Under the existing rules, the members of the UN security council debate the candidates before nominating one and recommending them for appointment by the UN general assembly.
However, the process allows any of the five permanent members of the security council – China, France, Russia, the UK and the US – to veto any candidate. Convention also decrees that there cannot be two consecutive secretaries general from the same region.
The letter’s signatories, including Amnesty International, Avaaz, Civicus and the World Federation of United Nations Associations, want all UN members to be involved in the search for, and appointment of, future leaders.
Under the banner of the 1 for 7 Billion campaign, they are calling for “an end to the secret deals and horse trading that see five countries hold sway over an appointment that affects all the world’s people”.
They are also urging the UN to come up with an official shortlist, and to hold open sessions in which all states can question the nominees.

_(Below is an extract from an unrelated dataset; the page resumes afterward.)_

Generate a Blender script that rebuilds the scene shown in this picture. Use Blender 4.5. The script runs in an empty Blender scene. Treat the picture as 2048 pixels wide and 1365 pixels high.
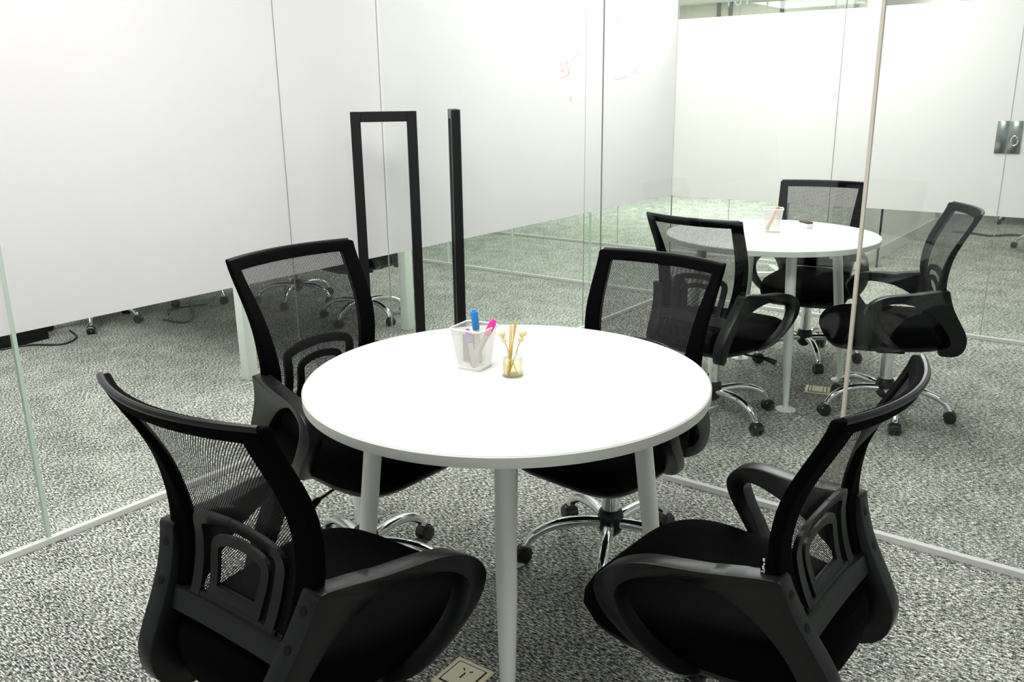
import bpy, bmesh, math, random
from mathutils import Vector, Matrix
S = bpy.context.scene
COL = S.collection
PI = math.pi
random.seed(4)

# ------------------------------------------------------------------ materials
def lin(r, g, b):
    f = lambda c: (c/255/12.92) if c/255 <= 0.04045 else ((c/255+0.055)/1.055)**2.4
    return (f(r), f(g), f(b), 1)

def newmat(name):
    m = bpy.data.materials.new(name); m.use_nodes = True
    nt = m.node_tree; nt.nodes.clear()
    out = nt.nodes.new('ShaderNodeOutputMaterial')
    return m, nt, out

def N(nt, kind, **kw):
    n = nt.nodes.new(kind)
    for k, v in kw.items():
        if k in n.inputs: n.inputs[k].default_value = v
        else: setattr(n, k, v)
    return n

def pbr(name, col, rough=0.5, metal=0.0, spec=0.5, noise=0.0, nscale=40, bump=0.0, bscale=300, coat=0.0):
    m, nt, out = newmat(name)
    b = N(nt, 'ShaderNodeBsdfPrincipled', Roughness=rough, Metallic=metal)
    b.inputs['Base Color'].default_value = col
    b.inputs['Specular IOR Level'].default_value = spec
    b.inputs['Coat Weight'].default_value = coat
    nt.links.new(b.outputs[0], out.inputs[0])
    tc = N(nt, 'ShaderNodeTexCoord')
    if noise:
        n = N(nt, 'ShaderNodeTexNoise', Scale=nscale, Detail=3.0)
        nt.links.new(tc.outputs['Object'], n.inputs['Vector'])
        mx = N(nt, 'ShaderNodeMix', data_type='RGBA')
        mx.inputs['A'].default_value = tuple(c*(1-noise) for c in col[:3])+(1,)
        mx.inputs['B'].default_value = tuple(min(1, c*(1+noise)) for c in col[:3])+(1,)
        nt.links.new(n.outputs['Fac'], mx.inputs['Factor'])
        nt.links.new(mx.outputs['Result'], b.inputs['Base Color'])
    if bump:
        n = N(nt, 'ShaderNodeTexNoise', Scale=bscale, Detail=2.0)
        nt.links.new(tc.outputs['Object'], n.inputs['Vector'])
        bp = N(nt, 'ShaderNodeBump', Strength=bump, Distance=0.001)
        nt.links.new(n.outputs['Fac'], bp.inputs['Height'])
        nt.links.new(bp.outputs[0], b.inputs['Normal'])
    return m

def glass_mat(name, tint, ior=1.44, gloss=1.0):
    m, nt, out = newmat(name)
    tr = N(nt, 'ShaderNodeBsdfTransparent'); tr.inputs['Color'].default_value = tint
    gl = N(nt, 'ShaderNodeBsdfGlossy', Roughness=0.0)
    gl.inputs['Color'].default_value = (gloss, gloss, gloss, 1)
    # Schlick reflectance, the same from both sides of the thin pane
    f0 = ((ior-1)/(ior+1))**2
    lw = N(nt, 'ShaderNodeLayerWeight', Blend=0.5)
    pw = N(nt, 'ShaderNodeMath', operation='POWER'); pw.inputs[1].default_value = 5.0
    nt.links.new(lw.outputs['Facing'], pw.inputs[0])
    fr = N(nt, 'ShaderNodeMath', operation='MULTIPLY_ADD'); fr.inputs[1].default_value = 1-f0; fr.inputs[2].default_value = f0
    nt.links.new(pw.outputs[0], fr.inputs[0])
    mx = N(nt, 'ShaderNodeMixShader')
    nt.links.new(fr.outputs[0], mx.inputs[0]); nt.links.new(tr.outputs[0], mx.inputs[1])
    nt.links.new(gl.outputs[0], mx.inputs[2]); nt.links.new(mx.outputs[0], out.inputs[0])
    return m

def film_mat(name, col, trans=0.35):
    m, nt, out = newmat(name)
    tc = N(nt, 'ShaderNodeTexCoord')
    n = N(nt, 'ShaderNodeTexNoise', Scale=2.2, Detail=2.0)
    nt.links.new(tc.outputs['Object'], n.inputs['Vector'])
    mr = N(nt, 'ShaderNodeMix', data_type='RGBA')
    mr.inputs['A'].default_value = col; mr.inputs['B'].default_value = tuple(c*0.96 for c in col[:3])+(1,)
    nt.links.new(n.outputs['Fac'], mr.inputs['Factor'])
    d = N(nt, 'ShaderNodeBsdfDiffuse'); t = N(nt, 'ShaderNodeBsdfTranslucent')
    nt.links.new(mr.outputs['Result'], d.inputs['Color']); nt.links.new(mr.outputs['Result'], t.inputs['Color'])
    mx = N(nt, 'ShaderNodeMixShader'); mx.inputs[0].default_value = trans
    nt.links.new(d.outputs[0], mx.inputs[1]); nt.links.new(t.outputs[0], mx.inputs[2])
    nt.links.new(mx.outputs[0], out.inputs[0])
    return m

def lattice_mat(name, col, pitch, thr, rough=0.6, spec=0.3):
    """woven net: threads stay, round holes between them are clear (UV in metres)"""
    m, nt, out = newmat(name)
    uv = N(nt, 'ShaderNodeUVMap')
    sep = N(nt, 'ShaderNodeSeparateXYZ'); nt.links.new(uv.outputs[0], sep.inputs[0])
    def mth(op, a, b=None):
        n = N(nt, 'ShaderNodeMath', operation=op)
        for i, v in enumerate((a, b)):
            if v is None: continue
            if isinstance(v, (int, float)): n.inputs[i].default_value = v
            else: nt.links.new(v, n.inputs[i])
        return n.outputs[0]
    k = 2*PI/pitch
    a = mth('ADD', sep.outputs[0], sep.outputs[1]); b = mth('SUBTRACT', sep.outputs[0], sep.outputs[1])
    sa = mth('SINE', mth('MULTIPLY', a, k)); sb = mth('SINE', mth('MULTIPLY', b, k))
    prod = mth('ADD', sa, sb)
    hole = mth('GREATER_THAN', prod, thr)
    bs = N(nt, 'ShaderNodeBsdfPrincipled', Roughness=rough); bs.inputs['Base Color'].default_value = col
    bs.inputs['Specular IOR Level'].default_value = spec
    tr = N(nt, 'ShaderNodeBsdfTransparent')
    mx = N(nt, 'ShaderNodeMixShader')
    nt.links.new(hole, mx.inputs[0]); nt.links.new(bs.outputs[0], mx.inputs[1]); nt.links.new(tr.outputs[0], mx.inputs[2])
    nt.links.new(mx.outputs[0], out.inputs[0])
    return m

def carpet_mat():
    m, nt, out = newmat('woven_carpet')
    tc = N(nt, 'ShaderNodeTexCoord')
    def noise(scale, detail, mapscale, rot=0.0):
        mp = N(nt, 'ShaderNodeMapping'); mp.inputs['Scale'].default_value = mapscale; mp.inputs['Rotation'].default_value = (0, 0, rot)
        nt.links.new(tc.outputs['Object'], mp.inputs['Vector'])
        n = N(nt, 'ShaderNodeTexNoise', Scale=scale, Detail=detail); n.inputs['Roughness'].default_value = 0.6
        nt.links.new(mp.outputs[0], n.inputs['Vector']); return n
    a = noise(1.0, 2.0, (58, 260, 1), 0.12)      # yarn streaks
    b = noise(1.0, 2.0, (220, 95, 1), 0.0)      # cross loops
    c = noise(6.0, 3.0, (1, 1, 1))               # broad wear
    cc = noise(150.0, 1.0, (1, 1, 1))            # colour flecks
    def mth(op, x, y):
        n = N(nt, 'ShaderNodeMath', operation=op)
        for i, v in enumerate((x, y)):
            if isinstance(v, (int, float)): n.inputs[i].default_value = v
            else: nt.links.new(v, n.inputs[i])
        return n.outputs[0]
    v = mth('ADD', mth('MULTIPLY', a.outputs['Fac'], 0.62), mth('MULTIPLY', b.outputs['Fac'], 0.30))
    v = mth('ADD', v, mth('MULTIPLY', c.outputs['Fac'], 0.08))
    ramp = N(nt, 'ShaderNodeValToRGB')
    e = ramp.color_ramp.elements
    e[0].position = 0.39; e[0].color = (0.006, 0.010, 0.009, 1)
    e[1].position = 0.63; e[1].color = (0.78, 0.78, 0.72, 1)
    for pos, cl in ((0.455, (0.052, 0.060, 0.055, 1)), (0.505, (0.172, 0.180, 0.168, 1)), (0.555, (0.42, 0.42, 0.39, 1))):
        x = e.new(pos); x.color = cl
    nt.links.new(v, ramp.inputs['Fac'])
    hs = N(nt, 'ShaderNodeMix', data_type='RGBA', blend_type='MULTIPLY'); hs.inputs['Factor'].default_value = 0.35
    nt.links.new(ramp.outputs['Color'], hs.inputs['A']); nt.links.new(cc.outputs['Color'], hs.inputs['B'])
    gn = N(nt, 'ShaderNodeMix', data_type='RGBA', blend_type='MULTIPLY'); gn.inputs['Factor'].default_value = 1.0
    gn.inputs['B'].default_value = (1.76, 1.76, 1.70, 1)
    nt.links.new(hs.outputs['Result'], gn.inputs['A'])
    bs = N(nt, 'ShaderNodeBsdfPrincipled', Roughness=0.95); bs.inputs['Specular IOR Level'].default_value = 0.1
    nt.links.new(gn.outputs['Result'], bs.inputs['Base Color'])
    bp = N(nt, 'ShaderNodeBump', Strength=0.5, Distance=0.004); nt.links.new(v, bp.inputs['Height'])
    nt.links.new(bp.outputs[0], bs.inputs['Normal'])
    nt.links.new(bs.outputs[0], out.inputs[0])
    return m

M = {}
M['carpet'] = carpet_mat()
M['glass'] = glass_mat('clear_glass', (0.965, 0.986, 0.974, 1))
M['film'] = film_mat('frosted_film', (0.86, 0.85, 0.858, 1), 0.4)
M['film_back'] = film_mat('frosted_film_warm', (0.90, 0.89, 0.88, 1), 0.4)
M['joint'] = pbr('glass_joint', lin(150, 170, 158), 0.3)
M['joint_pale'] = pbr('pale_joint', lin(188, 208, 194), 0.25)
M['joint_beige'] = pbr('beige_joint', lin(214, 206, 190), 0.3)
M['joint_dark'] = pbr('dark_joint', lin(95, 92, 86), 0.4)
M['joint_line'] = pbr('grey_joint', lin(140, 142, 134), 0.4)
M['channel'] = pbr('white_aluminium', (0.62, 0.62, 0.60, 1), 0.35, spec=0.5)
M['paint'] = pbr('white_wall_paint', (0.78, 0.79, 0.76, 1), 0.8, noise=0.03, nscale=3)
M['far'] = pbr('olive_grey_paint', (0.66, 0.64, 0.55, 1), 0.8, noise=0.05, nscale=2)
M['ceil'] = pbr('ceiling_paint', (0.80, 0.80, 0.79, 1), 0.9, noise=0.02, nscale=4)
M['plastic'] = pbr('black_plastic', (0.0045, 0.0048, 0.005, 1), 0.34, spec=0.32, bump=0.12, bscale=900)
M['fabric'] = pbr('black_mesh_fabric', (0.0016, 0.0016, 0.0021, 1), 0.85, spec=0.04, noise=0.5, nscale=700, bump=0.6, bscale=800)
M['net'] = lattice_mat('black_net', (0.005, 0.005, 0.006, 1), 0.0058, 0.28)
M['chrome'] = pbr('chrome', (0.80, 0.81, 0.82, 1), 0.07, metal=1.0)
M['rubber'] = pbr('black_caster', (0.010, 0.010, 0.011, 1), 0.3, spec=0.5)
M['bolt'] = pbr('dark_bolt', (0.003, 0.003, 0.003, 1), 0.5, spec=0.2)
M['top'] = pbr('white_laminate', (0.70, 0.70, 0.682, 1), 0.35, spec=0.4, noise=0.01, nscale=6)
M['edge'] = pbr('white_edge_band', (0.80, 0.83, 0.75, 1), 0.35)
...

Sir Brian Urquhart, who served as personal assistant to the first secretary general, Trygve Lie, and was instrumental in the development of the organisation’s peacekeeping force, has long argued for the system to be overhauled.
“The next secretary general should be a man or woman of exceptional gifts and character, but it remains to be seen whether UN member states have any interest in improving the haphazard lottery that passes for a selection system, which would be rejected as a bad joke by any serious institution in the private sector,” he said.
“With no open search procedure, no criteria, no vetting of candidates, no statement of intent, no interview, and a list virtually restricted to those who have declared themselves, it is something of a miracle that the United Nations has been as well served as it has.”
Edward Mortimer, who was chief speechwriter and director of communications for the previous secretary general, Kofi Annan, said the current process was simply not fair.
“Last time round, China insisted that it was Asia’s turn, the US quietly agreed with China on Mr Ban as the most inoffensive Asian candidate, and Russia didn’t mind as long as it wasn’t an eastern European,” he said. “The choice was left, in effect, to just three people – George W Bush, Vladimir Putin and Hu Jintao. We woke up to that fact much too late. We cannot make the same mistake this time.”
The current UN deputy secretary general, Jan Eliasson, acknowledged the importance of the debate, adding: “I think one should try to be as universal as possible.”
Although he declined to say whether he personally supported calls for a change to the system, Eliasson paid tribute to Urquhart’s “valiant efforts” to reform the selection process and question the notion of automatic geographic rotation.
“He made the case, which is understandable, that one should go for the best possible person whatever region he or she comes from,” Eliasson told a roundtable discussion in London on Thursday.
“He also had the idea that there should be a search process, that there shouldn’t be people campaigning, there should be a search. That was debated, I was part of that group … [but] nothing much came out of it.”